PROBLEM DESCRIPTION:
Leave out the pictures and copy each record below exactly.

STORED DATA:

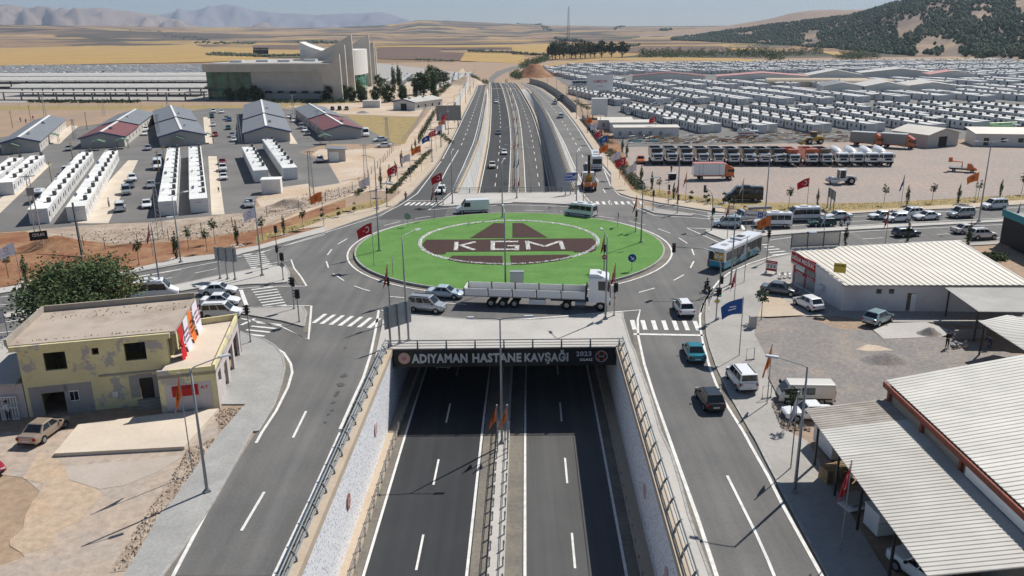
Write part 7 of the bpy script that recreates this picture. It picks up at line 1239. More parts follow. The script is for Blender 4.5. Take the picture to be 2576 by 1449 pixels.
tb=thing('teal_building',(0,0,0),0,'dark building with a teal fascia at the right picture edge','building');c0=at('31',2400,1165,.1)+Vector((3.9,.5,0));q0,q1=(c0.x,c0.y),(c0.x+16,c0.y-1);wall_holes('wall',q0,q1,.1,4.2,[(1.5,3.6,1.2,3.0)],.25,'door_dark',tb);wall_holes('wall',(c0.x+.5,c0.y+9),q0,.1,4.2,[],.25,'door_dark',tb);MB().slab([(c0.x,c0.y),(c0.x+16,c0.y-1),(c0.x+16,c0.y+9),(c0.x+.5,c0.y+9)],4.2,4.5).build('roof','concrete',tb);plate('fascia',q0,q1,-.3,16,4.2,5.2,'teal_paint',tb,.3,.15);plate('fascia',(c0.x+.5,c0.y+9),q0,0,9.2,4.2,5.2,'teal_paint',tb,.3,.15);plate('window',q0,q1,1.5,3.6,1.2,3.0,'paint_blue',tb,-.1,.03)
bw=thing('block_wall',(0,0,0),0,'low unfinished block wall beside the workers','wall');a,b=at('32',1885,515,.14),at('32',2230,500,.14)
for r_ in range(5):
    for i in range(int((b-a).length/.42)):pq=a.lerp(b,(i+(.5 if r_ % 2 else 0))*.42/(b-a).length);o=MB().box(-.2,.2,-.1,.1,0,.19).build('block','grey_block',bw);o.location=(pq.x,pq.y,.14+r_*.2);o.rotation_euler=(0,0,math.atan2(b.y-a.y,b.x-a.x))
bk=thing('block_pile',at('32',1925,590,.14),0,'loose pile of concrete blocks near the workers','blocks')
for i in range(14):o=MB().box(-.2,.2,-.1,.1,0,.19).build('block','grey_block',bk);o.location=(rnd.uniform(-.9,.9),rnd.uniform(-.4,.4),.2*(i//6));o.rotation_euler=(0,0,rnd.uniform(0,3))
# ------------------------------------------------------------------ container rows, barracks, halls
mat('container_white',(.7,.7,.69),(.62,.62,.62),scale=.6,rough=.6,vary=.06);mat('container_roof',(.8,.8,.78),(.72,.72,.7),scale=.4,rough=.55,vary=.07);mat('container_green',(.02,.09,.06),rough=.6);mat('ac_grey',(.3,.3,.29),rough=.6);mat('ac_dark',(.1,.1,.1),rough=.6);mat('camp_roof',(.56,.56,.55),(.44,.44,.44),scale=.15,rough=.6,vary=.15);mat('camp_wall',(.6,.6,.6),rough=.7,vary=.06);mat('roof_slate',(.2,.215,.235),(.17,.185,.205),scale=.3,rough=.6,fine=.08);mat('roof_maroon',(.2,.075,.08),(.165,.065,.07),scale=.3,rough=.65);mat('roof_pink',(.42,.2,.2),rough=.7);mat('tent_beige',(.55,.45,.33),rough=.8);mat('wall_stone',(.6,.56,.5),(.52,.48,.43),scale=.25,rough=.85,fine=.06);mat('wall_taupe',(.5,.47,.44),rough=.85);mat('wall_offwhite',(.68,.66,.62),rough=.8);mat('green_glass',(.008,.06,.04),(.05,.26,.17),scale=.22,rough=.08,spec=.7);mat('pavilion_green',(.1,.17,.12),rough=.7)
CL,CW,CH=7.0,3.0,2.6
def container_proto(door_side,roof_ribs=True):
    t=thing('container_cabin',(0,0,0));MB().box(.1 if roof_ribs else 0,CL-(.16 if roof_ribs else .03),-CW/2,CW/2,.12,CH).build('wall','container_white' if roof_ribs else 'camp_wall',t)
    mb=MB().box(.04 if roof_ribs else -.02,CL-(.12 if roof_ribs else .05),-CW/2-.05,CW/2+.05,CH+.002,CH+.1)
    if roof_ribs:
        for i in range(9):mb.box(.1,CL-.16,-CW/2+.15+i*.33,-CW/2+.22+i*.33,CH+.1,CH+.135)
    mb.build('roof','container_roof' if roof_ribs else 'camp_roof',t);s=door_side
    MB().box(2.9,3.8,s*CW/2-.02,s*(CW/2)+.02,.14,2.15).build('door','container_green' if not roof_ribs else 'lamp_head',t)
    for x in (.9,5.2):MB().box(x,x+.9,s*CW/2-.015,s*CW/2+.02,1.05,2.0).build('window','glass_dark',t)
    ac=MB().box(5.7,6.75,s*(CW/2-.5)-.3,s*(CW/2-.5)+.3,CH+.136,CH+.9).build('air_conditioner','ac_dark',t);MB().cyl((6.3,s*(CW/2-.55)-.2*1,CH+.44),.22,-.02,'Y',10).build('fan','trim_black',ac)
    return t
CPL,CPR=container_proto(-1),container_proto(1,False)
def dish(parent,loc,r=.45):
    mb=MB();mb.loft([[(r*q*math.cos(a),-.18*r*q*q+.0,r*q*math.sin(a)) for a in [i*.628 for i in range(10)]] for q in (.02,.5,1.0)],caps=False);o=mb.build('satellite_dish','lamp_head',parent,smooth=True);o.location=loc;o.rotation_euler=(.5,0,rnd.uniform(-1,1));MB().tube([(0,0,0),(0,.3,-.6)],.03,5).build('bracket','ac_grey',o)
def row(p0,ang,n,proto,label_fn,group,first_sign=None,dishes=0):
    d=Vector((math.cos(ang),math.sin(ang),0));out=[]
    for i in range(n):
        o=place(proto,Vector((p0[0],p0[1],0))+d*CL*i,ang,label_fn(i),'container',group);out.append(o)
        if i==0 and first_sign:
            s=MB().box(-.05,-.03,-.62,.62,1.75,2.3).build('sign_plate','sign_white',o);lettering('sign_lettering','AFAD',.3,s,facing((-.056,-.12,2.02),(0,-1,0),(-1,0,0)),'sign_blue',.002,fit=(.7,.26));MB().disc((-.056,.45,2.02),.1,'X',8).build('red_mark','emblem_red',s)
        if dishes and i % 3==1:dish(o,(2.0,(1 if proto is CPL else -1)*.9,CH+.7),.42)
    return out
ANG=math.atan2(73.2,-27.3)
def ordl(n):return ('first second third fourth fifth sixth seventh eighth ninth tenth eleventh twelfth thirteenth'.split())[n]
LROWS=[((-81.2,139.2),11,'left double row, left line',True),((-75.6,141.0),11,'left double row, right line',True),((-61.2,144.9),11,'second double row, left line',True),((-56.4,147.0),11,'second double row, right line',True),((-54.2,178.5),6,'third double row, left line',False),((-48.6,181.5),8,'third double row, right line',False),((-102.9,166.5),6,'row at the left picture edge, right line',False),((-108.8,170.0),5,'row at the left picture edge, left line',False)]
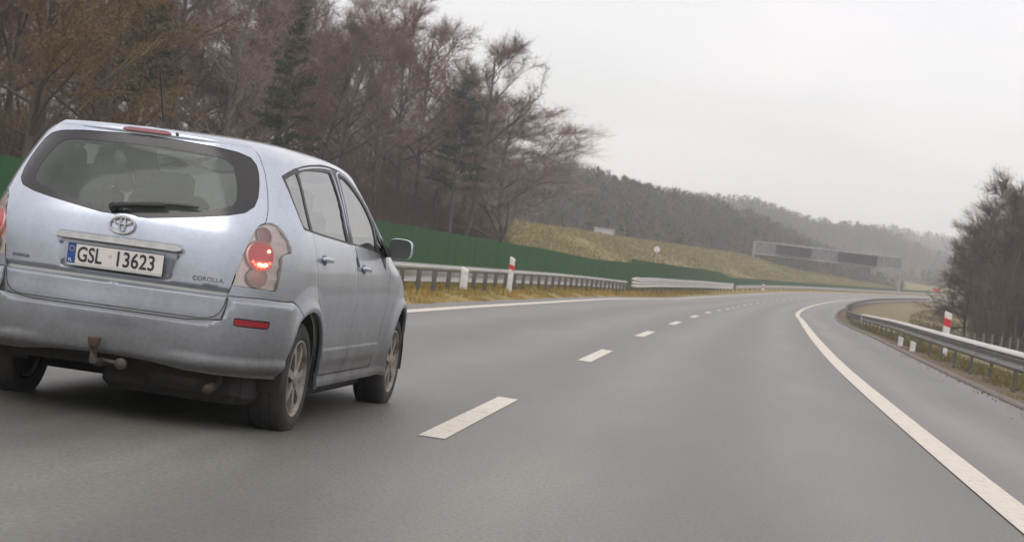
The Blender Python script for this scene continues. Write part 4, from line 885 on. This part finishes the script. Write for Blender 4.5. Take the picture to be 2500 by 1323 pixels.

OUTPUT FOR THIS TASK:
Write part 7 of the bpy script that recreates this picture. It picks up at line 1239. More parts follow. The script is for Blender 4.5. Take the picture to be 2576 by 1449 pixels.
tb=thing('teal_building',(0,0,0),0,'dark building with a teal fascia at the right picture edge','building');c0=at('31',2400,1165,.1)+Vector((3.9,.5,0));q0,q1=(c0.x,c0.y),(c0.x+16,c0.y-1);wall_holes('wall',q0,q1,.1,4.2,[(1.5,3.6,1.2,3.0)],.25,'door_dark',tb);wall_holes('wall',(c0.x+.5,c0.y+9),q0,.1,4.2,[],.25,'door_dark',tb);MB().slab([(c0.x,c0.y),(c0.x+16,c0.y-1),(c0.x+16,c0.y+9),(c0.x+.5,c0.y+9)],4.2,4.5).build('roof','concrete',tb);plate('fascia',q0,q1,-.3,16,4.2,5.2,'teal_paint',tb,.3,.15);plate('fascia',(c0.x+.5,c0.y+9),q0,0,9.2,4.2,5.2,'teal_paint',tb,.3,.15);plate('window',q0,q1,1.5,3.6,1.2,3.0,'paint_blue',tb,-.1,.03)
bw=thing('block_wall',(0,0,0),0,'low unfinished block wall beside the workers','wall');a,b=at('32',1885,515,.14),at('32',2230,500,.14)
for r_ in range(5):
    for i in range(int((b-a).length/.42)):pq=a.lerp(b,(i+(.5 if r_ % 2 else 0))*.42/(b-a).length);o=MB().box(-.2,.2,-.1,.1,0,.19).build('block','grey_block',bw);o.location=(pq.x,pq.y,.14+r_*.2);o.rotation_euler=(0,0,math.atan2(b.y-a.y,b.x-a.x))
bk=thing('block_pile',at('32',1925,590,.14),0,'loose pile of concrete blocks near the workers','blocks')
for i in range(14):o=MB().box(-.2,.2,-.1,.1,0,.19).build('block','grey_block',bk);o.location=(rnd.uniform(-.9,.9),rnd.uniform(-.4,.4),.2*(i//6));o.rotation_euler=(0,0,rnd.uniform(0,3))
# ------------------------------------------------------------------ container rows, barracks, halls
mat('container_white',(.7,.7,.69),(.62,.62,.62),scale=.6,rough=.6,vary=.06);mat('container_roof',(.8,.8,.78),(.72,.72,.7),scale=.4,rough=.55,vary=.07);mat('container_green',(.02,.09,.06),rough=.6);mat('ac_grey',(.3,.3,.29),rough=.6);mat('ac_dark',(.1,.1,.1),rough=.6);mat('camp_roof',(.56,.56,.55),(.44,.44,.44),scale=.15,rough=.6,vary=.15);mat('camp_wall',(.6,.6,.6),rough=.7,vary=.06);mat('roof_slate',(.2,.215,.235),(.17,.185,.205),scale=.3,rough=.6,fine=.08);mat('roof_maroon',(.2,.075,.08),(.165,.065,.07),scale=.3,rough=.65);mat('roof_pink',(.42,.2,.2),rough=.7);mat('tent_beige',(.55,.45,.33),rough=.8);mat('wall_stone',(.6,.56,.5),(.52,.48,.43),scale=.25,rough=.85,fine=.06);mat('wall_taupe',(.5,.47,.44),rough=.85);mat('wall_offwhite',(.68,.66,.62),rough=.8);mat('green_glass',(.008,.06,.04),(.05,.26,.17),scale=.22,rough=.08,spec=.7);mat('pavilion_green',(.1,.17,.12),rough=.7)
CL,CW,CH=7.0,3.0,2.6
def container_proto(door_side,roof_ribs=True):
    t=thing('container_cabin',(0,0,0));MB().box(.1 if roof_ribs else 0,CL-(.16 if roof_ribs else .03),-CW/2,CW/2,.12,CH).build('wall','container_white' if roof_ribs else 'camp_wall',t)
    mb=MB().box(.04 if roof_ribs else -.02,CL-(.12 if roof_ribs else .05),-CW/2-.05,CW/2+.05,CH+.002,CH+.1)
    if roof_ribs:
        for i in range(9):mb.box(.1,CL-.16,-CW/2+.15+i*.33,-CW/2+.22+i*.33,CH+.1,CH+.135)
    mb.build('roof','container_roof' if roof_ribs else 'camp_roof',t);s=door_side
    MB().box(2.9,3.8,s*CW/2-.02,s*(CW/2)+.02,.14,2.15).build('door','container_green' if not roof_ribs else 'lamp_head',t)
    for x in (.9,5.2):MB().box(x,x+.9,s*CW/2-.015,s*CW/2+.02,1.05,2.0).build('window','glass_dark',t)
    ac=MB().box(5.7,6.75,s*(CW/2-.5)-.3,s*(CW/2-.5)+.3,CH+.136,CH+.9).build('air_conditioner','ac_dark',t);MB().cyl((6.3,s*(CW/2-.55)-.2*1,CH+.44),.22,-.02,'Y',10).build('fan','trim_black',ac)
    return t
CPL,CPR=container_proto(-1),container_proto(1,False)
def dish(parent,loc,r=.45):
    mb=MB();mb.loft([[(r*q*math.cos(a),-.18*r*q*q+.0,r*q*math.sin(a)) for a in [i*.628 for i in range(10)]] for q in (.02,.5,1.0)],caps=False);o=mb.build('satellite_dish','lamp_head',parent,smooth=True);o.location=loc;o.rotation_euler=(.5,0,rnd.uniform(-1,1));MB().tube([(0,0,0),(0,.3,-.6)],.03,5).build('bracket','ac_grey',o)
def row(p0,ang,n,proto,label_fn,group,first_sign=None,dishes=0):
    d=Vector((math.cos(ang),math.sin(ang),0));out=[]
    for i in range(n):
        o=place(proto,Vector((p0[0],p0[1],0))+d*CL*i,ang,label_fn(i),'container',group);out.append(o)
        if i==0 and first_sign:
            s=MB().box(-.05,-.03,-.62,.62,1.75,2.3).build('sign_plate','sign_white',o);lettering('sign_lettering','AFAD',.3,s,facing((-.056,-.12,2.02),(0,-1,0),(-1,0,0)),'sign_blue',.002,fit=(.7,.26));MB().disc((-.056,.45,2.02),.1,'X',8).build('red_mark','emblem_red',s)
        if dishes and i % 3==1:dish(o,(2.0,(1 if proto is CPL else -1)*.9,CH+.7),.42)
    return out
ANG=math.atan2(73.2,-27.3)
def ordl(n):return ('first second third fourth fifth sixth seventh eighth ninth tenth eleventh twelfth thirteenth'.split())[n]
LROWS=[((-81.2,139.2),11,'left double row, left line',True),((-75.6,141.0),11,'left double row, right line',True),((-61.2,144.9),11,'second double row, left line',True),((-56.4,147.0),11,'second double row, right line',True),((-54.2,178.5),6,'third double row, left line',False),((-48.6,181.5),8,'third double row, right line',False),((-102.9,166.5),6,'row at the left picture edge, right line',False),((-108.8,170.0),5,'row at the left picture edge, left line',False)]
The Blender Python script for this scene continues. Write part 4, from line 885 on. This part finishes the script. Write for Blender 4.5. Take the picture to be 2500 by 1323 pixels.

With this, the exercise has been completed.